The benefits are not cost-free, however. The test we propose is based on assumptions about the properties of the residuals of the Euler equation. A rejection of the null hypothesis could therefore be due to the failure of these assumptions, and not necessarily of the permanent income model. Furthermore, since we relax certainty equivalence, we cannot exploit the relation between consumption, income innovations and age. For instance, we cannot check if the increase in consumption inequality slows down around retirement, as implied by the certainty equivalence case. Nor can we attribute the spreading of consumption inequality to permanent and transitory changes in uncertainty, as is proposed by Blundell and Preston (1997).

We use average cohort data to test our hypothesis. In the absence of long panel data on consumption, these data are particularly well-suited to the problem at hand. Although we cannot compute the cross-sectional variance of the same group of individuals over time, average cohort data allow us to track the variance of a representative sample of the same cohort. Another advantage of cohort data is that they allow us to apply an appropriate instrumental variables estimator. in detail

The empirical analysis, presented in Section 3, uses three approximations to the marginal utility of consumption. Initially, we measure marginal utility as the log of expenditure on non-durable goods. We then take into account the life-cycle of family size and define marginal utility as the log of-non-durable consumption expenditure per adult equivalent. Finally, we compute marginal utility by relying on available estimates of the parameters of a flexible utility function. These parameters have been estimated with the same data sets used in this paper. Having estimated the marginal utility for each household in the sample, we can then compute the cross-sectional variance of marginal utility of population groups defined by year of birth and test whether the coefficient of lagged on current variance is unity. The advantage of the third procedure is that marginal utility is allowed to depend on a full set of demographic and labor supply variables.
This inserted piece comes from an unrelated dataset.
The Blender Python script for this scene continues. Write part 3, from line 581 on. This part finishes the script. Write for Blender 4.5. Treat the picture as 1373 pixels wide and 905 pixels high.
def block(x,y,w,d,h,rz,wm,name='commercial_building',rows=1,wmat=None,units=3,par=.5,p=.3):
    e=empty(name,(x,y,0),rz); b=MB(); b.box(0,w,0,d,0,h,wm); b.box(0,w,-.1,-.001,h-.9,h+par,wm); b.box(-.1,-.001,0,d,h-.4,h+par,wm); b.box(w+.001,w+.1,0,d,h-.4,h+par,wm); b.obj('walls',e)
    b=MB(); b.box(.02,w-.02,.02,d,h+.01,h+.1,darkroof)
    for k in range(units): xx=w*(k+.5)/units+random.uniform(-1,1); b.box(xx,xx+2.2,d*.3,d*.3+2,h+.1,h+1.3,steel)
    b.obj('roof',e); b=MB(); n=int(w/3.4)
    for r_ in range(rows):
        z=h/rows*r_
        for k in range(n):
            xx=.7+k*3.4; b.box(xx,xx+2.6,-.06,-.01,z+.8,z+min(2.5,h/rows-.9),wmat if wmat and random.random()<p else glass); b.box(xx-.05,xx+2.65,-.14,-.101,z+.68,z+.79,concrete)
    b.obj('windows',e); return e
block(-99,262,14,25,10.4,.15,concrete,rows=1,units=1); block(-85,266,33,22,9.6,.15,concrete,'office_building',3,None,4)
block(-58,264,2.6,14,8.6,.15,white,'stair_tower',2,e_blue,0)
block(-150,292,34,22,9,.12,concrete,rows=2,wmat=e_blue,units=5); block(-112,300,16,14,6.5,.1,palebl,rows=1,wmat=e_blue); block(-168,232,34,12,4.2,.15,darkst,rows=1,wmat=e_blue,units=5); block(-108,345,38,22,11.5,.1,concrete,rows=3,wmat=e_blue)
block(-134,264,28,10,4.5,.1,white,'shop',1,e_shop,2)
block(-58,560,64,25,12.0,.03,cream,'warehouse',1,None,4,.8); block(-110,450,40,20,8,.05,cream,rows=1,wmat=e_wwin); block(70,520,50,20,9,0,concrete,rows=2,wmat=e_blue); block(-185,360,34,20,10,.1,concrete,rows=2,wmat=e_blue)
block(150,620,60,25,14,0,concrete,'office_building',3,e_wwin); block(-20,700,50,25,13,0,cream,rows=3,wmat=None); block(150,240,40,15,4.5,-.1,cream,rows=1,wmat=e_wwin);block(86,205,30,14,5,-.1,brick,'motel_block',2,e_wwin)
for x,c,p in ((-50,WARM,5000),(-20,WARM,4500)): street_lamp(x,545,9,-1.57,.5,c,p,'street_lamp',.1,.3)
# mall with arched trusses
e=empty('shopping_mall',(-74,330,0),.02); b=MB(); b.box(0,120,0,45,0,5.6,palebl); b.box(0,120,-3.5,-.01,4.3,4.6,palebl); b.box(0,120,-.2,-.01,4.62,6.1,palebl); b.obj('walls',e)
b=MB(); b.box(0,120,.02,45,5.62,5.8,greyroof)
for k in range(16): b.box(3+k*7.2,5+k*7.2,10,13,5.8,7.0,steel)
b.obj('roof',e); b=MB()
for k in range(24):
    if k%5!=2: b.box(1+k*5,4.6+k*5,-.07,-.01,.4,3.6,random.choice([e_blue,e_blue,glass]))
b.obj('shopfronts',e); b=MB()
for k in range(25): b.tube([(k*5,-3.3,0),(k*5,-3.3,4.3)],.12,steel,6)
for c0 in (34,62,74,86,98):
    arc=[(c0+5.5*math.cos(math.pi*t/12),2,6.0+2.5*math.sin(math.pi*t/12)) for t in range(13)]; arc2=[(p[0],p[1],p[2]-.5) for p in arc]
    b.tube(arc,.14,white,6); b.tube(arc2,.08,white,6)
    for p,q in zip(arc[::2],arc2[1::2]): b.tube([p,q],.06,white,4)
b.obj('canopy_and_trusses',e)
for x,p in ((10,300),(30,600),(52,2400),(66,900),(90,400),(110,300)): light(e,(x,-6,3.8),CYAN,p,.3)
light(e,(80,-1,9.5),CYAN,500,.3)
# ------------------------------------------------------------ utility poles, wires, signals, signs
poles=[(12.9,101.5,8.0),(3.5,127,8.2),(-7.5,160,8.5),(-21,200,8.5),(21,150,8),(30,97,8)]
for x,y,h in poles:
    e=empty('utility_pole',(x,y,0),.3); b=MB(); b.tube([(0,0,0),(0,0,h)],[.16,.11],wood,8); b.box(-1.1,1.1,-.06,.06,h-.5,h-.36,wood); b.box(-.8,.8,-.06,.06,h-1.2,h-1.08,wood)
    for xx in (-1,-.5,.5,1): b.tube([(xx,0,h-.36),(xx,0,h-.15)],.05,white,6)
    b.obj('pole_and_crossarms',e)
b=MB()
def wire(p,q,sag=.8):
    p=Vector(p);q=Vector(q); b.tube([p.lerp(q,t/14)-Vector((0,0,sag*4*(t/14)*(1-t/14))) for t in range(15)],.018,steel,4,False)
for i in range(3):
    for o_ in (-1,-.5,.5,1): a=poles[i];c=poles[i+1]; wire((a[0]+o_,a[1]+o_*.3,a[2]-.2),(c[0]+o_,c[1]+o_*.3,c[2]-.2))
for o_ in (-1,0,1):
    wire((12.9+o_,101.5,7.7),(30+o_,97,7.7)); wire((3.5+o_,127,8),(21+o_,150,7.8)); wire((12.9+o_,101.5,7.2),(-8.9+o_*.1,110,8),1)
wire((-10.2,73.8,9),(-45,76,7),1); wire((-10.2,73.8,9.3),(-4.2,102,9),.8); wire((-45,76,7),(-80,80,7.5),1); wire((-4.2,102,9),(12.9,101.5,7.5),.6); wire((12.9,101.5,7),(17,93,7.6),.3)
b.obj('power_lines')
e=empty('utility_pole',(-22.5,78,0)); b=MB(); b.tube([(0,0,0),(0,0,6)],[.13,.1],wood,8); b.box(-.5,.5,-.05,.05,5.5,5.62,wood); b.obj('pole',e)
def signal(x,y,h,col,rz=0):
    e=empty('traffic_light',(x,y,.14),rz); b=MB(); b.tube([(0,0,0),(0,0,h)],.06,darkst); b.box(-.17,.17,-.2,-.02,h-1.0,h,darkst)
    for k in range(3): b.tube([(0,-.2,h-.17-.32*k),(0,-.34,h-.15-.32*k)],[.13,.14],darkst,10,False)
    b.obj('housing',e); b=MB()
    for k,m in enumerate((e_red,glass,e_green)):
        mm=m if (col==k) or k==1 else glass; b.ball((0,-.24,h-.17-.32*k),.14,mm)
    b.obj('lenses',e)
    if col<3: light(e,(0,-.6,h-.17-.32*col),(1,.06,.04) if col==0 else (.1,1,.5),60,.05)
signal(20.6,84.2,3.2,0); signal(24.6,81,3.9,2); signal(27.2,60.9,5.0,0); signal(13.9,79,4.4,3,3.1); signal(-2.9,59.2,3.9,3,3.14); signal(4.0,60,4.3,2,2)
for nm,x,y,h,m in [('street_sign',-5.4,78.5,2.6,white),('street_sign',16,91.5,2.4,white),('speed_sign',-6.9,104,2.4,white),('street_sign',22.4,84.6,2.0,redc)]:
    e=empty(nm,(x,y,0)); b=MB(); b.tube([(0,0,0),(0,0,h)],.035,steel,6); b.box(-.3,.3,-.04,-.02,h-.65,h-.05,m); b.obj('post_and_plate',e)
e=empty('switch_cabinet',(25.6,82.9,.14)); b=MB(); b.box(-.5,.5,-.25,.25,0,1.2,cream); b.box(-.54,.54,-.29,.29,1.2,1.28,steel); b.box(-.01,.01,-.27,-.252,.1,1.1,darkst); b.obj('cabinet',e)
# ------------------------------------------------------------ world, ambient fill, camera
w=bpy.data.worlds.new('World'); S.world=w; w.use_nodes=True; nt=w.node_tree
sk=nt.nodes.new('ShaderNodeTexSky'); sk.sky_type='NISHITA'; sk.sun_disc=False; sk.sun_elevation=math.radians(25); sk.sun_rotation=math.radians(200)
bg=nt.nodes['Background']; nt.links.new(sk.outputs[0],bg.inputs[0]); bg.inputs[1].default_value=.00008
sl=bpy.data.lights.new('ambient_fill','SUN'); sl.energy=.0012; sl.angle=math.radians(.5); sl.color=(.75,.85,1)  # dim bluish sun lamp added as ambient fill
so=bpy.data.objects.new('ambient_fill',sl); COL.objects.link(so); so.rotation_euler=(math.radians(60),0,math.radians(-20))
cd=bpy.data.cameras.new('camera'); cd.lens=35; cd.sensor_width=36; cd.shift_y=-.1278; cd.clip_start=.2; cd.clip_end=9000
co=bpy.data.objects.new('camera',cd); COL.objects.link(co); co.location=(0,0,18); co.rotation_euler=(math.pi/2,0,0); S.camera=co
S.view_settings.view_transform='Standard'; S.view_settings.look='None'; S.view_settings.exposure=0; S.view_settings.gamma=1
We use three sets of cohort data. The British Family Expenditure Survey (1974-1993) and the US Consumer Expenditure Survey (1980-1992) cover a sufficiently long time span and allow consistent estimation of an Euler equation for consumption. We also use data drawn from the Italian Survey of Household Income and Wealth ( 1987-1993); since this is too short a time span to provide reliable estimates of the Euler equation, in this case we do not attempt to measure marginal utility by using a flexible utility function. Section 4 summarizes the results and relates them to the debate over welfare comparisons.